Macau | Many society representatives show no support for criminalisation of illegal accommodation- Media

Current affairs programme TDM Macau Forum on Sunday invited engineering and legal representatives to discuss whether illegal accommodation should be criminalised, with many showing no support for the process

Macau (MNA) – Current affairs programme TDM Macau Forum on Sunday invited society representatives to discuss whether illegal accommodation should be criminalised, with many showing no support for the process.

The engineering and legal circles believe that criminalisation should be a last resort and instead, the responsibility of the owners and renters should be strengthened, especially with regards to the sub-leasing aspect of accommodations.

According to the speakers at the forum, the sub-tenants must be liable for the crime as well and bear the same punishment as the homeowners, along with having an increased penalty or fine if the crime is committed, in order to produce a higher deterrent effect.

But some residents criticise the lack of action on the part of the government as the illegal accommodation problem has existed for over 10 years, with the government merely negotiating how to solve the problem rather than actively finding a solution.
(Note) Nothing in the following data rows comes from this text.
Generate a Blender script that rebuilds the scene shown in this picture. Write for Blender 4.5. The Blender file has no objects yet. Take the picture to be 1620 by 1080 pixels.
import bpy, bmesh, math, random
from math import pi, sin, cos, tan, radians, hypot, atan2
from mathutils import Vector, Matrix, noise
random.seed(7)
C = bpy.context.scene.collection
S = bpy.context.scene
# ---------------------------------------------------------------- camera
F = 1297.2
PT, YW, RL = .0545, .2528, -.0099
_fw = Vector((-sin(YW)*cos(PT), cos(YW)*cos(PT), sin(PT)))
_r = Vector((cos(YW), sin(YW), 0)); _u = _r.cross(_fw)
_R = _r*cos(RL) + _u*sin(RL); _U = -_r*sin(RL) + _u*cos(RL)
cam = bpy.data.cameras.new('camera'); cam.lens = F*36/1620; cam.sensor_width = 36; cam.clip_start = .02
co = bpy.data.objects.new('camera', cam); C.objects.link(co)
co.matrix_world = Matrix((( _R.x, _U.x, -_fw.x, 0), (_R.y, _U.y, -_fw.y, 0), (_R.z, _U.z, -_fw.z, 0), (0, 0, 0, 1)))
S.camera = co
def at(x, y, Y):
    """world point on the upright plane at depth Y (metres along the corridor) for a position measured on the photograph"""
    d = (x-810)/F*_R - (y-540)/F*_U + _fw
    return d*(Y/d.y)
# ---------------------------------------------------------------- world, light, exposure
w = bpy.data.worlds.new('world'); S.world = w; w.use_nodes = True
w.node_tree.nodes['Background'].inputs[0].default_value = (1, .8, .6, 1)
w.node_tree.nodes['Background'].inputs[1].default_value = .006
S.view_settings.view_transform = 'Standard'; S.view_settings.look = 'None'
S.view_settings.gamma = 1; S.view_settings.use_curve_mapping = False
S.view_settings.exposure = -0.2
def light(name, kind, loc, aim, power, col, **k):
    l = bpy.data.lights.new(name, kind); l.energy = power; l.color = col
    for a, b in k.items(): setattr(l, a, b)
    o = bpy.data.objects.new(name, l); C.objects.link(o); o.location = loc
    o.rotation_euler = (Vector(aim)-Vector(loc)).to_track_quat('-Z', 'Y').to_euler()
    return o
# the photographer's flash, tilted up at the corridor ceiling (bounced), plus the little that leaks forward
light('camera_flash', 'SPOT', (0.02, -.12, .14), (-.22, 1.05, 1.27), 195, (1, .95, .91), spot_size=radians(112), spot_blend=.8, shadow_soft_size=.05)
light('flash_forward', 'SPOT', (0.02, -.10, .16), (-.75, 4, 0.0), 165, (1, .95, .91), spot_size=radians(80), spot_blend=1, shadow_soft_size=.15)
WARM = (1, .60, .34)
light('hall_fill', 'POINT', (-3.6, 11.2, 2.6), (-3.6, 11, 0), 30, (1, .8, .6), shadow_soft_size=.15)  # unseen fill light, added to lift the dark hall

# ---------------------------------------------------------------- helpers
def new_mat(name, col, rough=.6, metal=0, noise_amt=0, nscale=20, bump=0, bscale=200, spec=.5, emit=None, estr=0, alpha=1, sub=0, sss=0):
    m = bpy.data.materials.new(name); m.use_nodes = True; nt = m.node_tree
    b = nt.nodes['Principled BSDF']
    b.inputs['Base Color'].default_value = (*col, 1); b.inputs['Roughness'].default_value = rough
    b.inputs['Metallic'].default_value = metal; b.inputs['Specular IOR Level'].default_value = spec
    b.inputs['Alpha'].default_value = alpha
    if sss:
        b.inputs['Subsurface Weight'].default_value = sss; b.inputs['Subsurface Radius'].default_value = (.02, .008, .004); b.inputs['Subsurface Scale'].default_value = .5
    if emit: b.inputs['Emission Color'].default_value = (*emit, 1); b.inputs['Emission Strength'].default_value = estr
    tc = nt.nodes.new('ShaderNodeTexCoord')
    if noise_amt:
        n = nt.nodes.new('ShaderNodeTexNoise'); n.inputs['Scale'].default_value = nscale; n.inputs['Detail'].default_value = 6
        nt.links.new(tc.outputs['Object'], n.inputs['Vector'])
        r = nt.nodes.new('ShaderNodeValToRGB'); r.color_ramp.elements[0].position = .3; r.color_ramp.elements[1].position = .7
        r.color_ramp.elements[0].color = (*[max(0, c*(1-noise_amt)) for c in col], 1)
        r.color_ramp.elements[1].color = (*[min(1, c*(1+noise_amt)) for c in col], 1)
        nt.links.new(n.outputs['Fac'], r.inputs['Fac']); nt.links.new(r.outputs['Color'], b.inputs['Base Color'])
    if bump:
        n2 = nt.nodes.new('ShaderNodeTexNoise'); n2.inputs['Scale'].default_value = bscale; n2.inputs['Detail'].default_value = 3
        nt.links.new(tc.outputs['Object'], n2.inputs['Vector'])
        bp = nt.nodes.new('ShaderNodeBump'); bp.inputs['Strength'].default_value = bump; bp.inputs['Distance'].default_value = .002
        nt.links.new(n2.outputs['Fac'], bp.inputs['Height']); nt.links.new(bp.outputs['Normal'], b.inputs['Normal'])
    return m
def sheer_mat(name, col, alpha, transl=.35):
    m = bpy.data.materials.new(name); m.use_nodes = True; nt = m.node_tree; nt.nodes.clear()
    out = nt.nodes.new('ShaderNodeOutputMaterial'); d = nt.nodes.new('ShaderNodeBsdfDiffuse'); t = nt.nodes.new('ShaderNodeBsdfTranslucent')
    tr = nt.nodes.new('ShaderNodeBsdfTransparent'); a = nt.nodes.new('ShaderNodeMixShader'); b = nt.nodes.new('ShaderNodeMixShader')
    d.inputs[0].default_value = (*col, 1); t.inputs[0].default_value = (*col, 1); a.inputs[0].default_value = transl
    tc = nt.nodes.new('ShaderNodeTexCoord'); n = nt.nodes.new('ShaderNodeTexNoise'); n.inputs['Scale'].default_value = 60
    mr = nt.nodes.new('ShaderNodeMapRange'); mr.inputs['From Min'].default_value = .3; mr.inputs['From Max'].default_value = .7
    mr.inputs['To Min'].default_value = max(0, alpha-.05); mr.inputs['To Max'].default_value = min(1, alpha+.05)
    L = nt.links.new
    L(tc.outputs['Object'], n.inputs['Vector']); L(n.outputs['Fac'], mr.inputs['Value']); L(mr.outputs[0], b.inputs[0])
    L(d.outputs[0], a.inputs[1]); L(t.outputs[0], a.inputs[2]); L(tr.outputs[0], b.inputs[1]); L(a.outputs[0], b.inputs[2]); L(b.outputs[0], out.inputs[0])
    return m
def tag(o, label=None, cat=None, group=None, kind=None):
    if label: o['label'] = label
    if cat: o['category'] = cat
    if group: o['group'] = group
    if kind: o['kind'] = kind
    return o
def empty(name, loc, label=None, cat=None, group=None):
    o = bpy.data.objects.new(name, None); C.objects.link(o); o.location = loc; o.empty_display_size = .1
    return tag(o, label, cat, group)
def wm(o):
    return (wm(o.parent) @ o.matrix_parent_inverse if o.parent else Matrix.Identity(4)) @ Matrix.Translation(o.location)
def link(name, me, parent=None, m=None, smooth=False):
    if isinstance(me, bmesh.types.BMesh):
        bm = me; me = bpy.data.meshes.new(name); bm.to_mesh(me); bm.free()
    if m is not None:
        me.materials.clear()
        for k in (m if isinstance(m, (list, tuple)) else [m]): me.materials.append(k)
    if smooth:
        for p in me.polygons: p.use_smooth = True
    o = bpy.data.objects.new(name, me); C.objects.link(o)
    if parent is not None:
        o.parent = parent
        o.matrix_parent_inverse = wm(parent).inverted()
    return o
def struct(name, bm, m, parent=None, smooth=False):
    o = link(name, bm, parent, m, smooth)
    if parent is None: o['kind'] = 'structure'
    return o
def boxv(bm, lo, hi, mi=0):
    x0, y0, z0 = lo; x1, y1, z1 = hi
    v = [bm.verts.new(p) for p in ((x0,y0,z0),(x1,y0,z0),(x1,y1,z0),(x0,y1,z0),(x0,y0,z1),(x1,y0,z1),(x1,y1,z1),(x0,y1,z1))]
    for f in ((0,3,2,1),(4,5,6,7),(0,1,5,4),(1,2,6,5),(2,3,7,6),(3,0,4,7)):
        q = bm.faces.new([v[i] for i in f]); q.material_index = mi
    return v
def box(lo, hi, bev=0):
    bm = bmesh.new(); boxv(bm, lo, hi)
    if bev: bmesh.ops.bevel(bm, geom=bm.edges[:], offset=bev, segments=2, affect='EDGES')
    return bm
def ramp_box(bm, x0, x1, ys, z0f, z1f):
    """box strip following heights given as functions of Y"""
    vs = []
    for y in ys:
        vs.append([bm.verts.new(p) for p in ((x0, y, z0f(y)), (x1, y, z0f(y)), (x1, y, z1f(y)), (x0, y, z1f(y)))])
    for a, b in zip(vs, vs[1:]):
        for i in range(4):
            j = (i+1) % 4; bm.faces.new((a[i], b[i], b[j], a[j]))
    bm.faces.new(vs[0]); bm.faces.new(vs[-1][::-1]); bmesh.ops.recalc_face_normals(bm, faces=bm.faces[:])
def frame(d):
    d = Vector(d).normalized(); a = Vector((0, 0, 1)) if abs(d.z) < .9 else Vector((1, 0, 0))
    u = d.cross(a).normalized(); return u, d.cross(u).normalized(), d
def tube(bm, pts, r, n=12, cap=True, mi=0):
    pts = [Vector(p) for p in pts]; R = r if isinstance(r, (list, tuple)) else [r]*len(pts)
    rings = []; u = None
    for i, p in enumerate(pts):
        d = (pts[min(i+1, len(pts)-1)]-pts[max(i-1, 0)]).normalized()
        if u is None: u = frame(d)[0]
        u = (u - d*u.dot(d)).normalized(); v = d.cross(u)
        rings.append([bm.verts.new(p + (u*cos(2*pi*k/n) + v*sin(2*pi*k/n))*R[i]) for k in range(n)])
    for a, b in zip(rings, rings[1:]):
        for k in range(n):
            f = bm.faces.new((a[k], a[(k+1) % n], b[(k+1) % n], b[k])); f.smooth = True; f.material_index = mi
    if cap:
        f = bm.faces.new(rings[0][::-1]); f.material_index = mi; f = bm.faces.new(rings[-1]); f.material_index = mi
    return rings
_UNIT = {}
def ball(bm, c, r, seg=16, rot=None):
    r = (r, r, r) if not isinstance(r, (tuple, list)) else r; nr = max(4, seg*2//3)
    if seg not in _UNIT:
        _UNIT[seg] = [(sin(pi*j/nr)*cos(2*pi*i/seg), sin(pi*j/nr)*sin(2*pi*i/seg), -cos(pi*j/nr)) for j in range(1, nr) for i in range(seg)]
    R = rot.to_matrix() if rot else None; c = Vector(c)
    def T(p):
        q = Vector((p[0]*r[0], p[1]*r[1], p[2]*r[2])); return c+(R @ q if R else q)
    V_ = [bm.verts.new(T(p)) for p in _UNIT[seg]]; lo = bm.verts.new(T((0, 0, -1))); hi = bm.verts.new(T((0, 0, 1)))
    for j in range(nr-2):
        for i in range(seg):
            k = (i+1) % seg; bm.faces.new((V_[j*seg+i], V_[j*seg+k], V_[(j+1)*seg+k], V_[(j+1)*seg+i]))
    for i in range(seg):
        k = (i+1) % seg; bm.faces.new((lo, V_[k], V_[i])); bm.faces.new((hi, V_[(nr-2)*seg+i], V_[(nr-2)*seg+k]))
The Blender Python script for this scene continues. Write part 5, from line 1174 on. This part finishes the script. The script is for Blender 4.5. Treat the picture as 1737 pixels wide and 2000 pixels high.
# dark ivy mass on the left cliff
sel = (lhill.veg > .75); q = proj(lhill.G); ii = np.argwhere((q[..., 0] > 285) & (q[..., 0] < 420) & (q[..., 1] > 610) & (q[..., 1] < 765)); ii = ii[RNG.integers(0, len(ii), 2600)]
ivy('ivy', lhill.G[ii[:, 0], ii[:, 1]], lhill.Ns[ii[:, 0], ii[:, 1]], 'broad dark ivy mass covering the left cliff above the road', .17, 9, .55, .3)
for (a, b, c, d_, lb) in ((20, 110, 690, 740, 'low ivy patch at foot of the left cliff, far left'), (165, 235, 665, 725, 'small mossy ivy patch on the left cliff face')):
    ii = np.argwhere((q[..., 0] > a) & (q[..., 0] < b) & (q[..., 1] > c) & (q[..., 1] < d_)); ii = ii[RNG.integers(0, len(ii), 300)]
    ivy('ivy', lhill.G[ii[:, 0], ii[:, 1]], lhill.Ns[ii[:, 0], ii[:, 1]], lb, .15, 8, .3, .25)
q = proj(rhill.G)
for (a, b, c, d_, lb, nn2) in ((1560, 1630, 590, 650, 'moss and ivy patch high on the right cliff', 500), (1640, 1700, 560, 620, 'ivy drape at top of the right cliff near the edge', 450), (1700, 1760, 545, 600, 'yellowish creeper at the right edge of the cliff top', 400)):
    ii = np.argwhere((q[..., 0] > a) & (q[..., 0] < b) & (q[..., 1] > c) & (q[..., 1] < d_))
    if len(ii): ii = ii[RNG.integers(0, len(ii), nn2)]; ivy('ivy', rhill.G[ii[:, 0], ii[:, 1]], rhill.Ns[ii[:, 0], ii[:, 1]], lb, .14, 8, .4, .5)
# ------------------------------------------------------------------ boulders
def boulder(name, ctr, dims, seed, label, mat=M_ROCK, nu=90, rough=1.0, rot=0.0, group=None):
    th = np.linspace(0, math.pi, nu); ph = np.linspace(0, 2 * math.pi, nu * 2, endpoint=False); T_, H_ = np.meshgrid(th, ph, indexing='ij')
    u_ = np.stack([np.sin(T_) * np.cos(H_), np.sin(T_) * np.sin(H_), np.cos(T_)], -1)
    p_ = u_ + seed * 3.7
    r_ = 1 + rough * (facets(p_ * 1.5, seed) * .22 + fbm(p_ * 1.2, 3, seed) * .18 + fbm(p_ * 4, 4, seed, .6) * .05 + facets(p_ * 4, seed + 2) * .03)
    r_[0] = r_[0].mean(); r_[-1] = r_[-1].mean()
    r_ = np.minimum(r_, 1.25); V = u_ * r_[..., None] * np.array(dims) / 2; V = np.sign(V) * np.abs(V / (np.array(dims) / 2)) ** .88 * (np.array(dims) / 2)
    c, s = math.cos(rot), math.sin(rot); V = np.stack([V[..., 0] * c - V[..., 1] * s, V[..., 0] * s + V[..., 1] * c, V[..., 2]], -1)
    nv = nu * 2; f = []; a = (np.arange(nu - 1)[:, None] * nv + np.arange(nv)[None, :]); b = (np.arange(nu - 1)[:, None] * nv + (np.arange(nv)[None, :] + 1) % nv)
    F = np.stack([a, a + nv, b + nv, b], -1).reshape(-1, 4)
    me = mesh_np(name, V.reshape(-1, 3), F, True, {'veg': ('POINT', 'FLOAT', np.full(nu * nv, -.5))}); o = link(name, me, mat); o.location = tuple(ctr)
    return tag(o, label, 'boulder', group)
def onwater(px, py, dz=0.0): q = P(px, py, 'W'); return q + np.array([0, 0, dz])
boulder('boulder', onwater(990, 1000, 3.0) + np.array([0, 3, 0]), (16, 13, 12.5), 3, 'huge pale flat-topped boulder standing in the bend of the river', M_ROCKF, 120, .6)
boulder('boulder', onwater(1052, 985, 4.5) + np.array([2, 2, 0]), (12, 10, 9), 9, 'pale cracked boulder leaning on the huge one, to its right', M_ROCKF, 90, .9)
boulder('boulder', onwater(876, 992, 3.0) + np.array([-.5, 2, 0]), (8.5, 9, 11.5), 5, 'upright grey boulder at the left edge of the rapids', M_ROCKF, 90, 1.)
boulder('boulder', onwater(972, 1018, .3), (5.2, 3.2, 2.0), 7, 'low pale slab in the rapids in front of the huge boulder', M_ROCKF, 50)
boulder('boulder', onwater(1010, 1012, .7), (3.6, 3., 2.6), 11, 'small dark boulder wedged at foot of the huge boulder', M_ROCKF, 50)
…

Ho Weng Hong, a council member of the Central District Community Service Consultative and who took part in the forum, states that if illegal accommodation is criminalised, the deterrent effect will be large, but there will be obstacles in its implementation and could perhaps make the whole process even slower, resulting in the ‘legalisation of illegal accommodation’.

Mr. Ho is suggesting the government increase the number of cheap hotels to better provide affordable accommodation and therefore reduce the desire for people to stay in illegal accommodation.

Meanwhile, Hui Long Tong of the People’s Vision Association, who supports criminalisation, points out that the current law prohibiting illegal accommodation has been implemented for eight years yet the situation has deteriorated rather than improved, largely due to the operators of such accommodation not be locals or renters, so authorities have no real possibility to catch these individuals.

Mr. Hui believes that if illegal accommodation is criminalised, police authorities will have a higher chance to catch the culprit as well as allow for a greater deterrent by making it a criminal offence with the possibility of jail time.

In 2018, the Macao Government Tourism Office (MGTO) and the Public Security Police Force (CPSP) conducted 463 concerted actions against illegal accommodation services in the city by inspecting 1,379 apartments and sealing 245 apartments for allegedly operating as illegal accommodation.

On the sidelines of an event on Monday, MGTO head Helena de Senna Fernandes reiterated to reports that in order to better crack down on illegal accommodation, the penalty must be a strong deterrent.

The MGTO head pointed out that from over 1,000 illegal accommodation cases, only 200 have been punished so far, but not because there has been insufficient evidence, rather that the operators of such accommodations are from Mainland China and if they don’t want to pay a fine, they simply do not return to Macau.

Director Senna Fernandes also said that criminalisation could be a strong deterrent but stated that ‘both administrative and criminal penalties should be accompanied by evidence, including on-site evidence, tenancy signatories and subsequent evidence collection, to determine whether the operator or controller of the illegal accommodation is actually at fault.